>>>>>

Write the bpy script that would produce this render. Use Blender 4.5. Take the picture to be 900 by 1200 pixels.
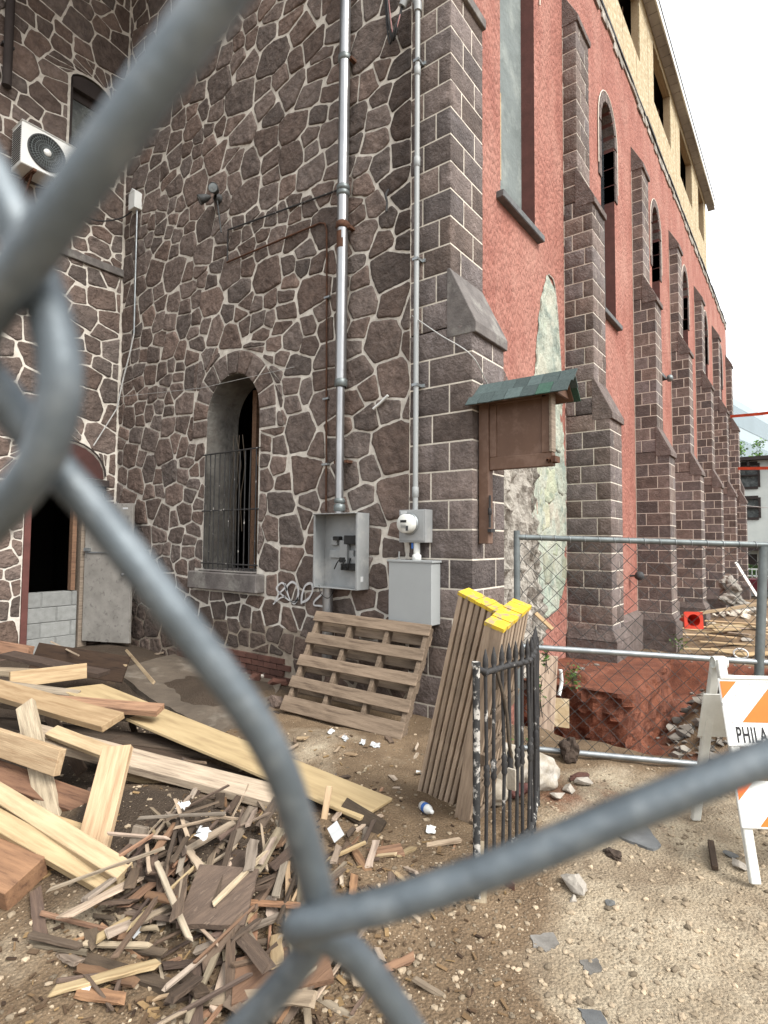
import bpy, bmesh, math, random
import numpy as np
from mathutils import Vector, Matrix, noise
from math import radians as rad, sin, cos, pi

for o in list(bpy.data.objects):
    bpy.data.objects.remove(o)
S = bpy.context.scene
COL = S.collection
rng = random.Random(7)

# ---------------------------------------------------------------- camera
# world: x runs along the red side wall away from the viewer, y along the stone front to the left, z up;
# the origin is the foot of the corner pier.
F = 662.74
YAW, PIT, ROL = 0.646319, 0.0506343, -0.00768598
fw = np.array([cos(PIT)*cos(YAW), cos(PIT)*sin(YAW), sin(PIT)])
rt = np.array([sin(YAW), -cos(YAW), 0.])
dn = -np.cross(rt, fw)
CR = cos(ROL)*rt + sin(ROL)*dn
CD = -sin(ROL)*rt + cos(ROL)*dn
RM = np.array([CR, CD, fw]).T
CAM = np.array([-4.40, -2.355, 1.6])
cam_d = bpy.data.cameras.new('camera')
cam = bpy.data.objects.new('camera', cam_d)
COL.objects.link(cam)
M = Matrix.Identity(4)
for i in range(3):
    M[i][0] = CR[i]; M[i][1] = -CD[i]; M[i][2] = -fw[i]; M[i][3] = CAM[i]
cam.matrix_world = M
cam_d.sensor_fit = 'VERTICAL'
cam_d.sensor_height = 36.0
cam_d.lens = F/1200*36
cam_d.clip_start = 0.004
cam_d.clip_end = 2000
cam_d.dof.use_dof = True
cam_d.dof.focus_distance = 6.0
cam_d.dof.aperture_fstop = 20.0
S.camera = cam

def ray(px, py):
    return RM @ np.array([(px-450)/F, (py-600)/F, 1.])
def onX(px, py, v=0.):
    r = ray(px, py); return Vector(CAM + (v-CAM[0])/r[0]*r)
def onY(px, py, v=0.):
    r = ray(px, py); return Vector(CAM + (v-CAM[1])/r[1]*r)
def onZ(px, py, v=0.):
    r = ray(px, py); return Vector(CAM + (v-CAM[2])/r[2]*r)
def at(px, py, d):
    return Vector(CAM + d*ray(px, py))

# ---------------------------------------------------------------- light
SUN_EL, SUN_AZ = 46, -98        # direction the light comes from: azimuth counter-clockwise from +x
W = bpy.data.worlds.new('World'); S.world = W; W.use_nodes = True
nt = W.node_tree; nt.nodes.clear()
out = nt.nodes.new('ShaderNodeOutputWorld'); bg = nt.nodes.new('ShaderNodeBackground')
sky = nt.nodes.new('ShaderNodeTexSky'); sky.sky_type = 'NISHITA'; sky.sun_disc = False
sky.sun_elevation = rad(SUN_EL); sky.sun_rotation = rad(90-SUN_AZ)
sky.dust_density = 6; sky.air_density = 1.0; sky.ozone_density = 1.0
hs = nt.nodes.new('ShaderNodeHueSaturation'); hs.inputs['Saturation'].default_value = 0.18
hs.inputs['Value'].default_value = 1.0
mx = nt.nodes.new('ShaderNodeMixRGB'); mx.inputs[0].default_value = 0.7
mx.inputs[2].default_value = (8.3, 8.5, 8.7, 1)       # even bright cloud cover
tc = nt.nodes.new('ShaderNodeTexCoord'); nz = nt.nodes.new('ShaderNodeTexNoise'); nz.inputs['Scale'].default_value = 2.5
nz.inputs['Detail'].default_value = 4
ml = nt.nodes.new('ShaderNodeMixRGB'); ml.blend_type = 'MULTIPLY'; ml.inputs[0].default_value = 1
rp = nt.nodes.new('ShaderNodeValToRGB'); rp.color_ramp.elements[0].color = (.82, .84, .87, 1); rp.color_ramp.elements[1].color = (1.1, 1.1, 1.1, 1)
rp.color_ramp.elements[0].position = .3; rp.color_ramp.elements[1].position = .7
L = nt.links.new
L(sky.outputs[0], hs.inputs['Color']); L(hs.outputs[0], mx.inputs[1])
L(tc.outputs['Generated'], nz.inputs['Vector']); L(nz.outputs[0], rp.inputs[0])
L(mx.outputs[0], ml.inputs[1]); L(rp.outputs[0], ml.inputs[2]); L(ml.outputs[0], bg.inputs[0])
bg.inputs[1].default_value = 0.076
L(bg.outputs[0], out.inputs[0])
sd = bpy.data.lights.new('sun', 'SUN'); sd.energy = 1.5; sd.angle = rad(28); sd.color = (1.0, .96, .90)
sun = bpy.data.objects.new('sun', sd); COL.objects.link(sun)
dv = Vector((cos(rad(SUN_EL))*cos(rad(SUN_AZ)), cos(rad(SUN_EL))*sin(rad(SUN_AZ)), sin(rad(SUN_EL))))
sun.rotation_euler = dv.to_track_quat('Z', 'Y').to_euler()
sun.location = (0, -8, 25)
S.view_settings.view_transform = 'Standard'; S.view_settings.look = 'None'
S.view_settings.gamma = 1; S.view_settings.use_curve_mapping = False
S.view_settings.exposure = 1.68
S.render.engine = 'CYCLES'
S.cycles.use_denoising = True
S.cycles.max_bounces = 6; S.cycles.diffuse_bounces = 4

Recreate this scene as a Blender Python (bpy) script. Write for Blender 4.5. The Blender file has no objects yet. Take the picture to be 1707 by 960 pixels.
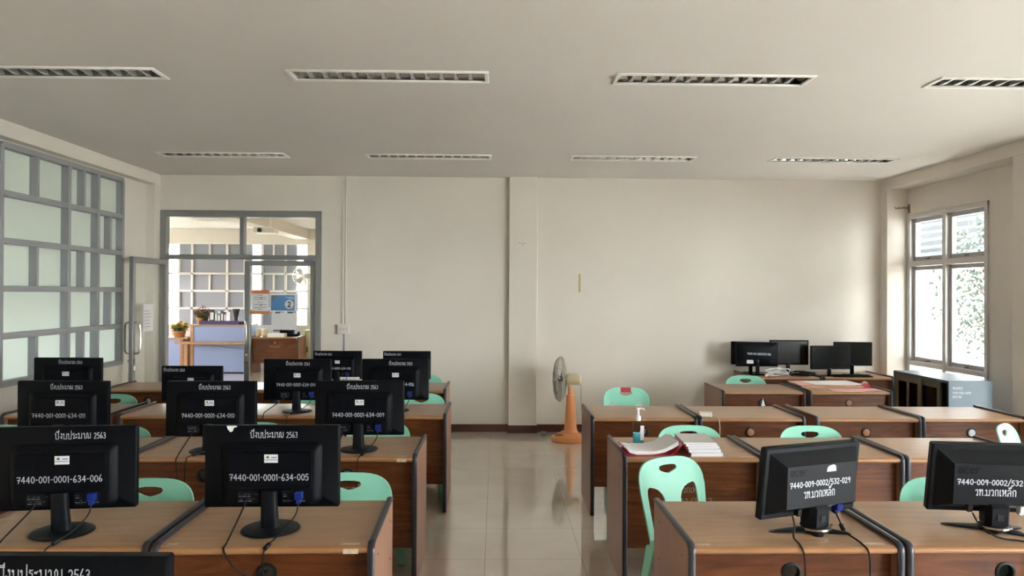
import bpy, bmesh, math, random
from mathutils import Vector, Matrix, geometry
S = bpy.context.scene
C = S.collection
PI = math.pi
R = math.radians
random.seed(7)

# ------------------------------------------------------------------ camera, world, light, exposure
cam = bpy.data.objects.new('camera', bpy.data.cameras.new('camera'))
C.objects.link(cam)
cam.data.sensor_width = 36.0
cam.data.lens = 1233.0 / 1707.0 * 36.0
cam.data.clip_end = 200
yaw, pit, rol = R(1.23), R(0.35), R(0.3)
cf = Vector((math.sin(yaw) * math.cos(pit), math.cos(yaw) * math.cos(pit), math.sin(pit)))
cr0 = Vector((math.cos(yaw), -math.sin(yaw), 0))
cu0 = cr0.cross(cf)
cr = cr0 * math.cos(rol) + cu0 * math.sin(rol)
cu = -cr0 * math.sin(rol) + cu0 * math.cos(rol)
M = Matrix((cr, cu, -cf)).transposed().to_4x4()
M.translation = (0, 0, 1.65)
cam.matrix_world = M
S.camera = cam

S.view_settings.view_transform = 'Standard'
S.view_settings.look = 'None'
S.view_settings.gamma = 1.0
S.view_settings.use_curve_mapping = False
S.view_settings.exposure = 2.58
S.cycles.diffuse_bounces = 10
S.cycles.max_bounces = 16
S.cycles.glossy_bounces = 5
S.cycles.transparent_max_bounces = 16
S.cycles.caustics_reflective = False
S.cycles.caustics_refractive = False
S.cycles.sample_clamp_indirect = 8.0

SKY = 9.0
w = bpy.data.worlds.new('sky')
S.world = w
w.use_nodes = True
nt = w.node_tree
bg = nt.nodes['Background']
tc = nt.nodes.new('ShaderNodeTexCoord')
sx = nt.nodes.new('ShaderNodeSeparateXYZ')
rp = nt.nodes.new('ShaderNodeValToRGB')
rp.color_ramp.elements[0].position = 0.0
rp.color_ramp.elements[0].color = (1.0, 0.975, 0.93, 1)
rp.color_ramp.elements[1].position = 0.9
rp.color_ramp.elements[1].color = (0.46, 0.52, 0.60, 1)
nt.links.new(tc.outputs['Generated'], sx.inputs[0])
nt.links.new(sx.outputs['Z'], rp.inputs[0])
nt.links.new(rp.outputs[0], bg.inputs[0])
bg.inputs[1].default_value = SKY


def sun(name, direction, strength, angle=2.0):
    l = bpy.data.lights.new(name, 'SUN')
    l.energy = strength
    l.angle = R(angle)
    l.color = (1.0, 0.95, 0.86)
    o = bpy.data.objects.new(name, l)
    o.rotation_euler = Vector(direction).to_track_quat('-Z', 'Y').to_euler()
    C.objects.link(o)
    return o


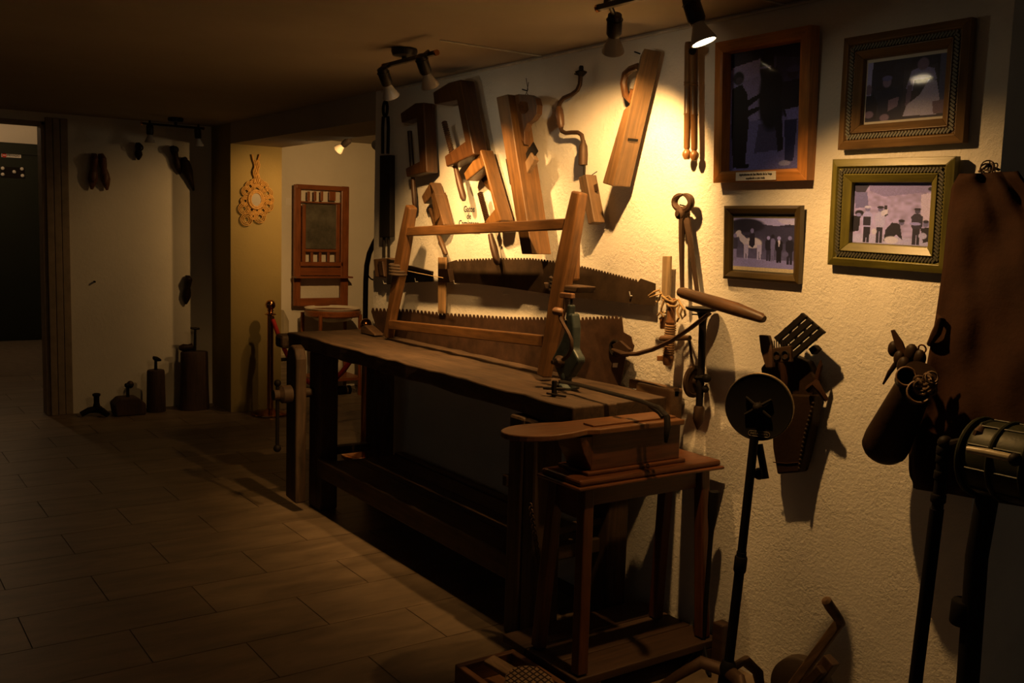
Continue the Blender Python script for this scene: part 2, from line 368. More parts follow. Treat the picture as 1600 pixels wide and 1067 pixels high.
# ------------------------------------------------------------------ workbench
WB = (.072, .041, .021)
bx0, bx1, by0, by1, bz = -5.42, -2.735, -.565, -.06, .975
wbX = wood('old_bench_wood', WB, (1, 0, 0), .7, .55, .5, .8, 45); wbZ = wood('old_bench_wood', WB, (0, 0, 1), .7, .55, .5, .8, 45); wbY = wood('old_bench_wood', WB, (0, 1, 0), .7, .55, .5, .8, 45)
bench = thing('workbench', 'long worn dark wooden carpenter workbench standing against the stucco wall', 'workbench', ((bx0+bx1)/2, (by0+by1)/2, 0))
def plank_edge(xa, xb, ya, yb, za, zb, nick=.008, n=26):
    b = MB(); top = []; bot = []
    for i in range(n+1):
        x = xa+(xb-xa)*i/n; j = random.uniform(0, nick); k = random.uniform(-.003, .003)
        b.v += [V((x, ya+j, zb+k-.006*random.random())), V((x, yb, zb+k)), V((x, yb, za)), V((x, ya+j*1.5, za+random.uniform(0, nick)))]
    for i in range(n):
        o = i*4
        for q in range(4): b.f.append((o+q, o+(q+1) % 4, o+4+(q+1) % 4, o+4+q))
    b.f += [(3, 2, 1, 0), (n*4, n*4+1, n*4+2, n*4+3)]
    return b
plank_edge(bx0, bx1, by0, -.345, bz-.085, bz, .014).build('top_plank', wbX, bench, bevel=.006)
plank_edge(bx0-.02, bx1-.02, -.339, by1, bz-.085, bz-.003, .003).build('top_plank', wbX, bench, bevel=.004)
MB().box((bx1-.20, by1-.02, bz-.10), (bx1+.0, by1+.05, bz+.03)).build('back_cheek', wood('bench_cheek', (.13, .07, .032), (1, 0, 0), .6, .4, .3), bench, bevel=.008)
MB().box((-3.0, by1+.0, bz-.002), (bx1-.0, by1+.03, bz+.035)).build('back_lath', wood('bench_cheek', (.13, .07, .032), (1, 0, 0), .6, .4, .3), bench, bevel=.004)
# legs
def leg(x, y, sx, sy, z0, z1, mat, lean=0):
    b = MB(); b.prism([(x-sx/2, y-sy/2, z0), (x+sx/2, y-sy/2, z0), (x+sx/2, y+sy/2, z0), (x-sx/2, y+sy/2, z0)], (lean, 0, z1-z0)); return b.build('leg', mat, bench, bevel=.012)
leg(-5.09, -.475, .16, .11, 0, bz-.086, wbZ); leg(-3.06, -.52, .10, .11, 0, bz-.087, wbZ); leg(-2.965, -.505, .08, .13, 0, bz-.087, wbZ, -.01)
leg(-5.05, -.14, .15, .11, 0, bz-.086, wbZ); leg(-3.02, -.13, .15, .11, 0, bz-.086, wbZ)
MB().box((-5.12, -.42, .30), (-5.06, -.195, .345)).build('side_stretcher', wbY, bench, bevel=.006)
MB().box((-3.05, -.46, .30), (-2.99, -.185, .36)).build('side_stretcher', wbY, bench, bevel=.006)
MB().box((-5.01, -.545, .20), (-3.115, -.49, .305)).build('front_rail', wbX, bench, bevel=.008)
MB().box((-4.97, -.085, .20), (-3.1, -.03, .30)).build('back_rail', wbX, bench, bevel=.006)
for k, (ya, yb) in enumerate(((-.485, -.36), (-.355, -.225), (-.22, -.09))):
    MB().box((-4.97+.01*k, ya, .262), (-3.1-.015*k, yb, .29)).build('shelf_board', wbX, bench, bevel=.003)
MB().bar((-3.0, -.44, .42), (-3.0, -.1, .44), .03, .03).build('peg', wbY, bench, bevel=.004)
MB().bar((-3.13, -.57, .62), (-3.10, -.57, .62), .03, .045).build('dog_block', wbX, bench, bevel=.004)
# leg vise on the far front leg
vs_ = MB(); c = V((-5.12, -.625, 0)); pr = [(-.075, .06), (.075, .05), (.075, .86), (.05, .915), (0, .935), (-.05, .915), (-.075, .85)]
vs_.prism([(c.x+a, c.y-.032, b_) for a, b_ in pr], (0, .062, 0)); vj = vs_.build('vise_jaw', wbZ, bench, bevel=.01)
MB().tube([(-5.12, -.30, .66), (-5.12, -.74, .66)], .026, 12).build('vise_screw', wbY, vj, True)
MB().lathe((-5.12, -.66, .66), (0, -1, 0), [(.05, 0), (.05, .05), (.03, .07), (.03, .1)], 16).build('vise_hub', wbY, vj, True)
MB().tube([(-5.12, -.735, .37), (-5.12, -.735, .72)], .011, 8).build('vise_handle', M_IRON, vj, True)
MB().ball((-5.12, -.735, .36), .022).build('handle_knob', M_IRON, vj, True); MB().ball((-5.12, -.735, .725), .02).build('handle_knob', M_IRON, vj, True)
MB().box((-5.52, -.60, bz-.10), (-5.40, -.42, bz-.02)).build('end_block', wbX, bench, bevel=.02)
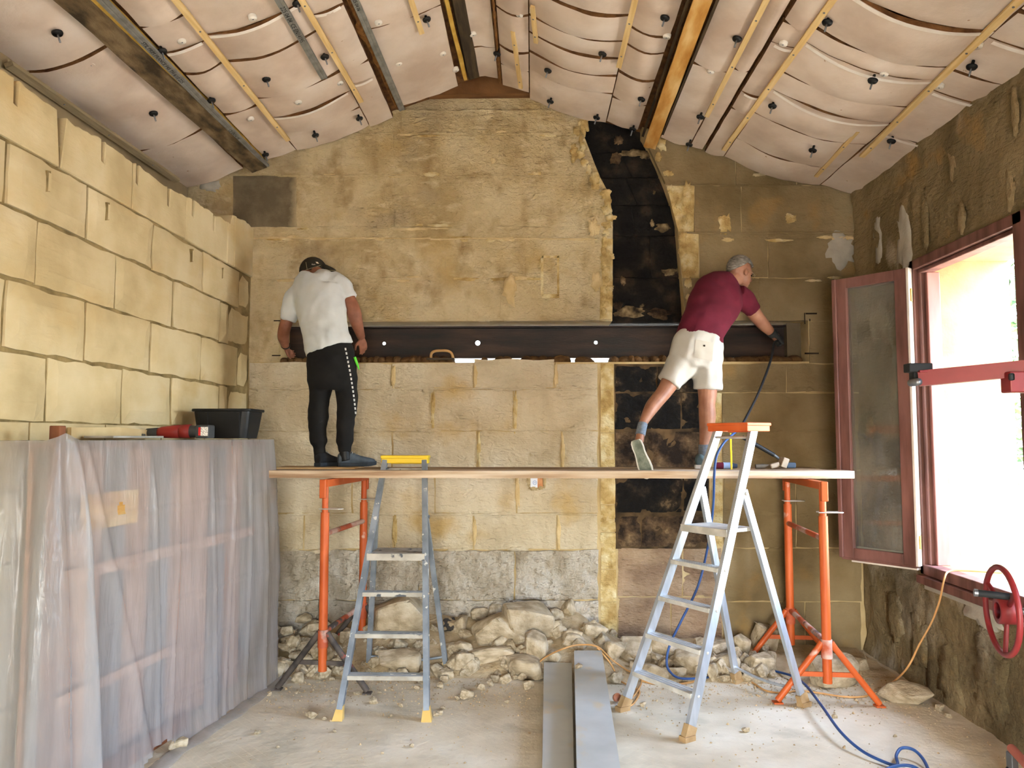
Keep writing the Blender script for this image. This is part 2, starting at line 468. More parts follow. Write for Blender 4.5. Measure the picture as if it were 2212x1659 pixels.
def poly_stone(poly, fn, front=0.0, depth=0.05, bev=0.008, jit=0.003, seed=0, step=0.06, flip=False):
    pts = []
    for k, p in enumerate(poly):
        q = poly[(k + 1) % len(poly)]
        L = math.hypot(q[0] - p[0], q[1] - p[1]); n = max(1, int(L / step))
        for i in range(n):
            t = i / n
            a = p[0] + (q[0] - p[0]) * t; b = p[1] + (q[1] - p[1]) * t
            pts.append((a + jit * n3(a * 14, b * 14, seed), b + jit * n3(a * 14, b * 14, seed + 5)))
    n = len(pts); inner = []
    for k in range(n):
        p0 = Vector(pts[k - 1]); p1 = Vector(pts[k]); p2 = Vector(pts[(k + 1) % n])
        e1 = (p1 - p0).normalized(); e2 = (p2 - p1).normalized()
        nn = Vector((-(e1 + e2).y, (e1 + e2).x))
        nn = nn.normalized() if nn.length > 1e-6 else Vector((-e1.y, e1.x))
        inner.append((p1.x + nn.x * bev, p1.y + nn.y * bev))
    vs = [fn(a, b, -depth) for a, b in pts] + [fn(a, b, front - bev) for a, b in pts] + [fn(a, b, front + 0.003 * n3(a * 5, b * 5, seed)) for a, b in inner]
    fs = []
    for k in range(n):
        k2 = (k + 1) % n
        fs.append((k, k2, n + k2, n + k)); fs.append((n + k, n + k2, 2 * n + k2, 2 * n + k))
    fs.append(tuple(range(2 * n, 3 * n)))
    if flip: fs = [f[::-1] for f in fs]
    return MB().add(vs, fs)

# ------------------------------------------------------------------ gable wall (back)
def bw(px, py):
    p = P(px, py, YB); return (p.x, p.z)
CHL = [(170, 1258), (250, 1258), (300, 1260), (340, 1274), (380, 1296), (420, 1317), (470, 1324), (560, 1324), (693, 1323)]
CHR = [(170, 1385), (290, 1388), (320, 1406), (360, 1424), (400, 1440), (440, 1455), (480, 1464), (540, 1468), (600, 1474), (693, 1481)]
def interp(t, y):
    for (y0, x0), (y1, x1) in zip(t, t[1:]):
        if y <= y1: return x0 + (x1 - x0) * max(0, (y - y0)) / (y1 - y0)
    return t[-1][1]
cl = lambda y: interp(CHL, y)
cr = lambda y: interp(CHR, y)
SLOT_T, SLOT_B, SLOT_L, SLOT_R, SLOT_R2 = 693, 777, 604, 1717, 1748
zt = bw(1150, SLOT_T)[1]; zb = bw(1150, SLOT_B)[1]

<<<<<

— What you are asked to do —
Everything from the top line of the data down to and including the line with "rng = random.Random(7)" is to be copied, except the pictures.

— Exercise solution —
Write the bpy script that would produce this render. Use Blender 4.5. Take the picture to be 900 by 1200 pixels.
import bpy, bmesh, math, random
import numpy as np
from mathutils import Vector, Matrix, noise
from math import radians as rad, sin, cos, pi

for o in list(bpy.data.objects):
    bpy.data.objects.remove(o)
S = bpy.context.scene
COL = S.collection
rng = random.Random(7)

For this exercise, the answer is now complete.